Georgia Court Ruling May 'Wreak Havoc' On Election Day

Georgia Court Ruling May 'Wreak Havoc' On Election Day

WASHINGTON -- Voting rights advocates are considering legal options after a Georgia judge denied their lawsuit that would have compelled the state to add 40,000 newly registered voters to the rolls.

Judge Christopher Brasher said voters whose registration applications were lost may cast provisional ballots in next week's election. But he declined to force Republican Secretary of State Brian Kemp and counties to ensure voting for the thousands of new voters. The Lawyers’ Committee for Civil Rights Under Law, the New Georgia Project, and the Georgia branch of the NAACP are weighing whether to appeal to the Georgia Supreme Court.

"You've got a situation that was designed to wreak havoc on the elections office if a large number of provisional ballots are cast," Julie Houk, a senior special counsel with the Lawyers’ Committee for Civil Rights' voting rights project, told The Huffington Post Wednesday. She said provisional ballots are "not an adequate remedy" because "registered voters are entitled to cast a regular ballot."

Voting rights advocates said the judge's decision could potentially disenfranchise thousands of people, a disproportionate number of whom are minorities, and disrupt Georgia's high-profile races for U.S. Senate and governor.

The voters in question were registered during a six-month drive by the nonpartisan New Georgia Project, led by state House Minority Leader Stacey Abrams (D). The group submitted more than 86,000 applications, a majority from young voters of color registering to vote for the first time, along with another 20,000 or so from other groups. Abrams' group alleges that 40,000 of those applications are mysteriously missing from the state's official voter rolls, and that the state has not provided an explanation.

Brasher refused to permit some of those whose voter registration applications were missing from testifying in the case, Houk's organization said in a press release. Houk said provisional ballots aren't a solution, pointing to "abysmal" long lines outside polls in Fulton County in 2012.

"What resources are going to be available to the counties to handle a large number of provisional ballots and will the poll workers have enough provisional ballots to provide voters? These are all questions and problems that happened in 2012," Houk said. "It's unclear to me that those problems have been dealt with sufficiently, so we don't see a repeat of what happened then."

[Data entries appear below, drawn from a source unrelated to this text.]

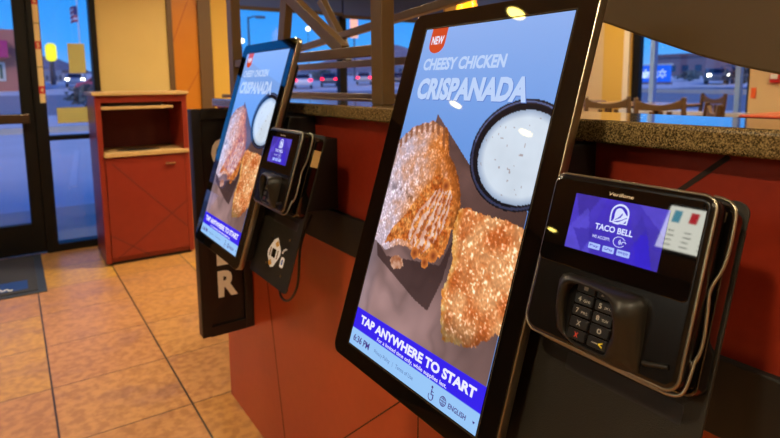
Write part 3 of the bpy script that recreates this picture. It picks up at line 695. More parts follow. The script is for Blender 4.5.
# ------------------------------------------------------------------ ORDER sign projecting from the wall end
t = thing('order_sign', 'tall black vertical sign with pale letters behind the far kiosk', 'sign', (.572, 1.87, .37))
sy = 1.858; SBK = mat('sign_black', (22, 18, 15), rough=.4); SIN = mat('sign_panel', (12, 10, 10), rough=.5)
def FS(u, v, w): return (u-.572, w-1.87, v-.37)
x0, x1, z0, z1 = .480, .6615, .413, 1.190
b = MB(); b.prism([(x0, z0), (x1, z0), (x1, z1), (x0, z1)], FS, sy, sy+.035, SBK); b.build('sign_box', parent=t, bevel=.003)
b = MB()
for a, c, d, e in [(x0, x0+.03, z0, z1), (x1-.03, x1, z0, z1), (x0+.03, x1-.03, z0, z0+.035), (x0+.03, x1-.03, z1-.035, z1)]: b.prism([(a, d), (c, d), (c, e), (a, e)], FS, sy-.010, sy, SBK)
b.build('sign_frame', parent=t, bevel=.002)
LET = mat('sign_letters', (236, 228, 210), rough=.5)
for i, ch in enumerate('ORDER'):
    zc = 1.042-i*.1135; b = MB(); xc = .5755
    add_text(b, ch, (xc-.034, xc+.034, zc-.047, zc+.047), FS, sy-.0006, LET, bold=.045)
    b.build('letter', parent=t)

# ------------------------------------------------------------------ waste cabinet
cx0, cx1, cy0, cy1 = .476, 1.082, 4.267, 4.72
t = thing('waste_cabinet', 'red waste cabinet with open tray bay, beside the glass door', 'waste cabinet', ((cx0+cx1)/2, (cy0+cy1)/2, 0))
lx = (cx0+cx1)/2; ly = (cy0+cy1)/2
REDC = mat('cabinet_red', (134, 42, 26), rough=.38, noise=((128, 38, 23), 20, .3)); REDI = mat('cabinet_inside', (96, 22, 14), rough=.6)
TAN = mat('tan_edge', (196, 160, 106), rough=.4, noise=((180, 146, 94), 60, .2))
Tc = lambda v: Vector((v.x-lx, v.y-ly, v.z))
b = MB(); w_ = .036
for a in [(cx0, cx0+w_, cy0, cy1, .02, 1.2), (cx1-w_, cx1, cy0, cy1, .02, 1.2), (cx0+w_, cx1-w_, cy1-.02, cy1, .02, 1.2), (cx0+w_, cx1-w_, cy0+.02, cy1-.02, .02, .05)]: b.box(*a, REDC, T=Tc)
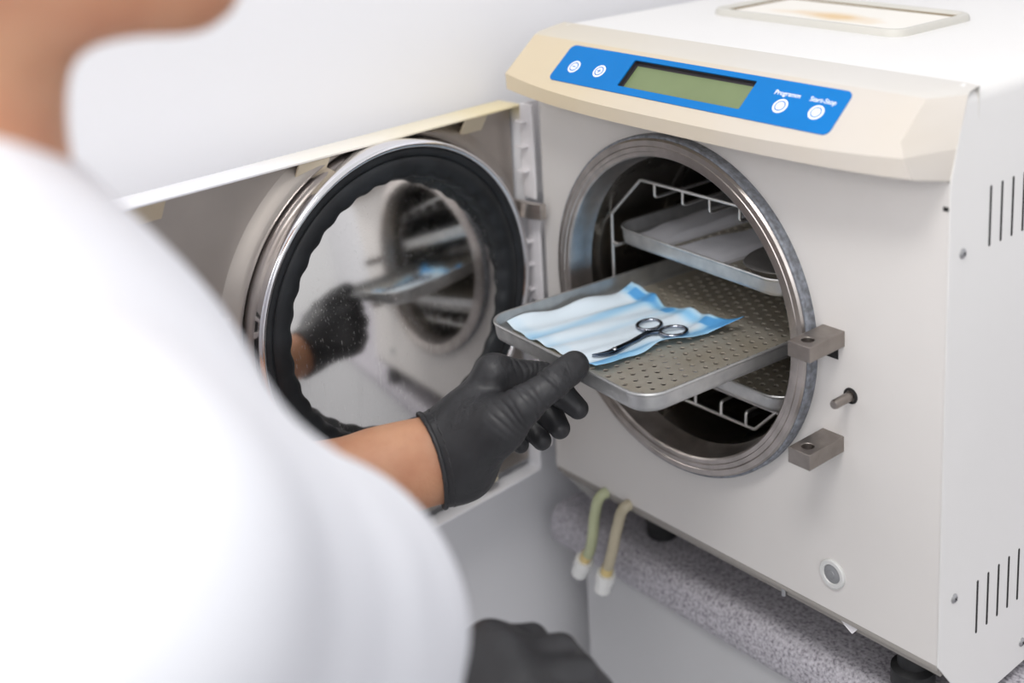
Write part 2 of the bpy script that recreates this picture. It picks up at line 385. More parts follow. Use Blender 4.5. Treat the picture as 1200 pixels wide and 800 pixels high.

Francys Johnson, an attorney and the president of Georgia's NAACP chapter, told HuffPost his group is encouraging voters to check their registration status and to vote early to mitigate potential problems.

The dispute between those hoping to engage new voters and the state's Republican leadership is infused with racial politics, as about one-third of Georgia voters in the last two election cycles were black.

The secretary of state launched an investigation into whether Abrams' group had committed voter fraud, but found that only 25 of the voter applications, or 1 percent of those submitted, were forgeries.